Math 120 (modern algebra) – clapped. Class of maybe 20-ish kids, and our lecturer, Ravi, was pretty awesome. One person definitely started it, but I think there were also others who would’ve started it, as people picked up almost instantly.

PWR 2 (writing) – small seminar-style class with 15 students. We’ve really gotten to know each other really well, and Jonathan, who taught the class, also endeared himself to us. We had a big clapping session when we finished our final reflections and just celebrated the end of the class.

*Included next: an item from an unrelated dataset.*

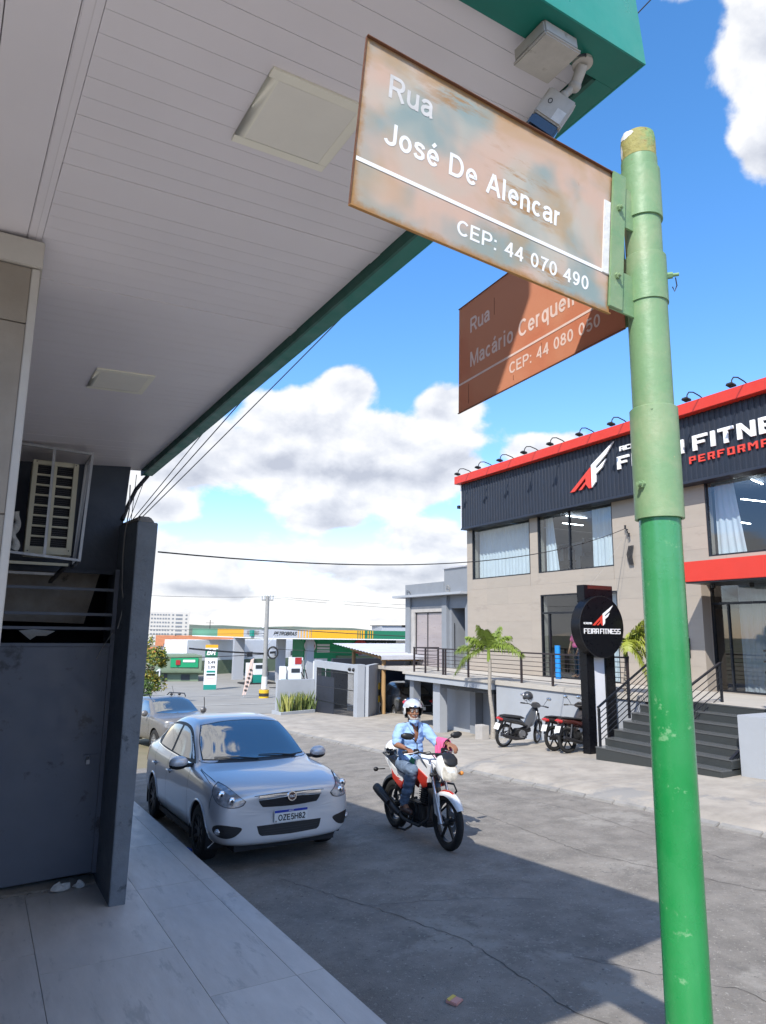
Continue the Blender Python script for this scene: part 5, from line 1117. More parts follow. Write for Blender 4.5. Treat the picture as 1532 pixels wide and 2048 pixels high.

CS 147 (HCI) – huge class, 150, of almost all upperclassmen taught by Scott, who is amazingly cool and actually got discussion going on during lecture (which I’ve never seen). I think everyone really enjoyed the class. But no one clapped. He also had a guest lecturer for the final session, but that wasn’t a surprise, so the class knew his last class would’ve been Tuesday. I got out one clap before I realized no one was going for it, and I saw one other guy who tried too, which makes me think there were a couple. For the most part, though, everyone was rushing out of the class when it was over, as usual.

So CS147 has really thrown me off as I thought that class would’ve been a certain clapping situation. I’ve certainly been in classes with boringish material that cost the clap, but some certainly deserve it.

There is the difference between the seminar clap and the lecture clap, though. The first is a more congratulatory clap, I think, because most seminars end up building some good relationships, and it really is a bunch of friends having pulled through by the end, and great appreciation for the mentor that carried us along. The lecture clap is more appreciation, though, as it’s really about what the lecturer has managed to teach us.

In either case, though, I think it’s usually deserved. Even if a class isn’t amazing, I haven’t taken a class where that was because the lecturer didn’t care or wasn’t trying. It’d be naive to say that all classes and teaching methods are equal. But appreciation isn’t just appreciating quality; it’s appreciating investment.